# Start of DATA EXCERPT

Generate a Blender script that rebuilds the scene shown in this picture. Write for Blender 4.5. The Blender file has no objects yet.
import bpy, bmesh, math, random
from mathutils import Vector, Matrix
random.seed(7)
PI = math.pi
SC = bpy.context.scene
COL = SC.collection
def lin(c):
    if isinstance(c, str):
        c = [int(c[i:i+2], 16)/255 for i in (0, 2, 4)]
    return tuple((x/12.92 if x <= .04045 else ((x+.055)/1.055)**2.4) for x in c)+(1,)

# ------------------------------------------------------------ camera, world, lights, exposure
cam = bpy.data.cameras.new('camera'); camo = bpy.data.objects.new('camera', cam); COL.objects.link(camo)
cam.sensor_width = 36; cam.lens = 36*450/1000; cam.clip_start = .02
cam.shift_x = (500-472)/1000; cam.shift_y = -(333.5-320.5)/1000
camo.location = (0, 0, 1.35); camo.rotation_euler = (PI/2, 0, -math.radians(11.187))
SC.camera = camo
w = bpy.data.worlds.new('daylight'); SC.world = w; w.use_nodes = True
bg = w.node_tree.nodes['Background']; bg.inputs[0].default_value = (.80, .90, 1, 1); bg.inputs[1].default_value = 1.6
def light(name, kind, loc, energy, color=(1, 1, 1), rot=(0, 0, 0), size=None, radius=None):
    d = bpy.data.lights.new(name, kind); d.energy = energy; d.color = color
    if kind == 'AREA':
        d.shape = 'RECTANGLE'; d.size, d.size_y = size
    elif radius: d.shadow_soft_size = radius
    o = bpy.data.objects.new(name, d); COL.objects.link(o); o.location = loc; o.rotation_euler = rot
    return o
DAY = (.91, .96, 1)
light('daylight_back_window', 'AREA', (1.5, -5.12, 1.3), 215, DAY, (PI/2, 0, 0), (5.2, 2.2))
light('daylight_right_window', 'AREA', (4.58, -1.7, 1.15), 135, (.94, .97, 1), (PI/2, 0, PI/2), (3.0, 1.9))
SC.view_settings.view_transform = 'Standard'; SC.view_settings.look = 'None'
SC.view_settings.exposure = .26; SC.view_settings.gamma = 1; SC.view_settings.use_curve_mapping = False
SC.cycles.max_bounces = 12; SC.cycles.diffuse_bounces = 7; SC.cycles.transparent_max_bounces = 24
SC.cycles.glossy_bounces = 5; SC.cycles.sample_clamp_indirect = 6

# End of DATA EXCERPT

**EXERCISE DETAILS**
Retype all of the material above with every character intact.

**RESULT OF THE EXERCISE**
Generate a Blender script that rebuilds the scene shown in this picture. Write for Blender 4.5. The Blender file has no objects yet.
import bpy, bmesh, math, random
from mathutils import Vector, Matrix
random.seed(7)
PI = math.pi
SC = bpy.context.scene
COL = SC.collection
def lin(c):
    if isinstance(c, str):
        c = [int(c[i:i+2], 16)/255 for i in (0, 2, 4)]
    return tuple((x/12.92 if x <= .04045 else ((x+.055)/1.055)**2.4) for x in c)+(1,)

# ------------------------------------------------------------ camera, world, lights, exposure
cam = bpy.data.cameras.new('camera'); camo = bpy.data.objects.new('camera', cam); COL.objects.link(camo)
cam.sensor_width = 36; cam.lens = 36*450/1000; cam.clip_start = .02
cam.shift_x = (500-472)/1000; cam.shift_y = -(333.5-320.5)/1000
camo.location = (0, 0, 1.35); camo.rotation_euler = (PI/2, 0, -math.radians(11.187))
SC.camera = camo
w = bpy.data.worlds.new('daylight'); SC.world = w; w.use_nodes = True
bg = w.node_tree.nodes['Background']; bg.inputs[0].default_value = (.80, .90, 1, 1); bg.inputs[1].default_value = 1.6
def light(name, kind, loc, energy, color=(1, 1, 1), rot=(0, 0, 0), size=None, radius=None):
    d = bpy.data.lights.new(name, kind); d.energy = energy; d.color = color
    if kind == 'AREA':
        d.shape = 'RECTANGLE'; d.size, d.size_y = size
    elif radius: d.shadow_soft_size = radius
    o = bpy.data.objects.new(name, d); COL.objects.link(o); o.location = loc; o.rotation_euler = rot
    return o
DAY = (.91, .96, 1)
light('daylight_back_window', 'AREA', (1.5, -5.12, 1.3), 215, DAY, (PI/2, 0, 0), (5.2, 2.2))
light('daylight_right_window', 'AREA', (4.58, -1.7, 1.15), 135, (.94, .97, 1), (PI/2, 0, PI/2), (3.0, 1.9))
SC.view_settings.view_transform = 'Standard'; SC.view_settings.look = 'None'
SC.view_settings.exposure = .26; SC.view_settings.gamma = 1; SC.view_settings.use_curve_mapping = False
SC.cycles.max_bounces = 12; SC.cycles.diffuse_bounces = 7; SC.cycles.transparent_max_bounces = 24
SC.cycles.glossy_bounces = 5; SC.cycles.sample_clamp_indirect = 6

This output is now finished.